The m4/3 forum is getting increasingly boring these times.  So let's digress.

So, EU, hope you maintain your hard fought rights to healthcare, quality public education, 6 week vacations (a dream here in the States) intact. And hope you pull through this mess with the EU intact.  After the terrible wars of the past century, not all that far back in the rear view mirror, these times are a test but by no means one of that scale.  And that thus far the EU has been instrumental in promoting peace and democracy during the current strife in the Middle East, this despite no certain results, is I think praiseworthy.

Initially all these "rights" were made possible thanks to the great economic growth post WWII, cheap energy, accessible natural resources, favorable demographics, less health spending, considerable productivity gains, better competitiveness and a number of circumstances not here anymore.

The problem is with "rights", it leads to entitlement, people believing it's a right while tax is a steal. Whereas it's just a supposedly optimal collective management of certain resources and individuals should feel responsible for funding the system and when benefiting from it, and ultimately understanding the system needs sound management and reform when expenses far outgrow resources.

So in many countries we will not be able to maintain these rights, at least the current or recent level of welfare (health expenses, retirement pensions...).

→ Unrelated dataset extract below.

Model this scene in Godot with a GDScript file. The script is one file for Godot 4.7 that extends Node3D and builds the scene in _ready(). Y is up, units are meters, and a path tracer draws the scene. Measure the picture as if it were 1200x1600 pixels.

We have to adapt. It does not mean tearing down the system.

Resources are not infinite (energy, food, water, material...). The only currently virtually infinite resource is (human) labor and it's not improving.  Hence unemployment and temptation to dismiss increasingly expensive "rights" as finite resources become increasingly looked for and costlier, and deter the expansion of available "labor" by making it less enviable to become "labor", a commodity.

I am sorry if my reasoning is a bit harsh but I am a pragmatic. Just to say the EU social model should not be seen as a truly viable example.

Based on your description I believe you are experiencing something similar in the US. The energy crisis made you envision the end of your social model based on equal opportunity and the hope of a brighter future for lower classes as long as they worked hard. You may have found new sources of energy, you still lack water. Still a big question mark for the future.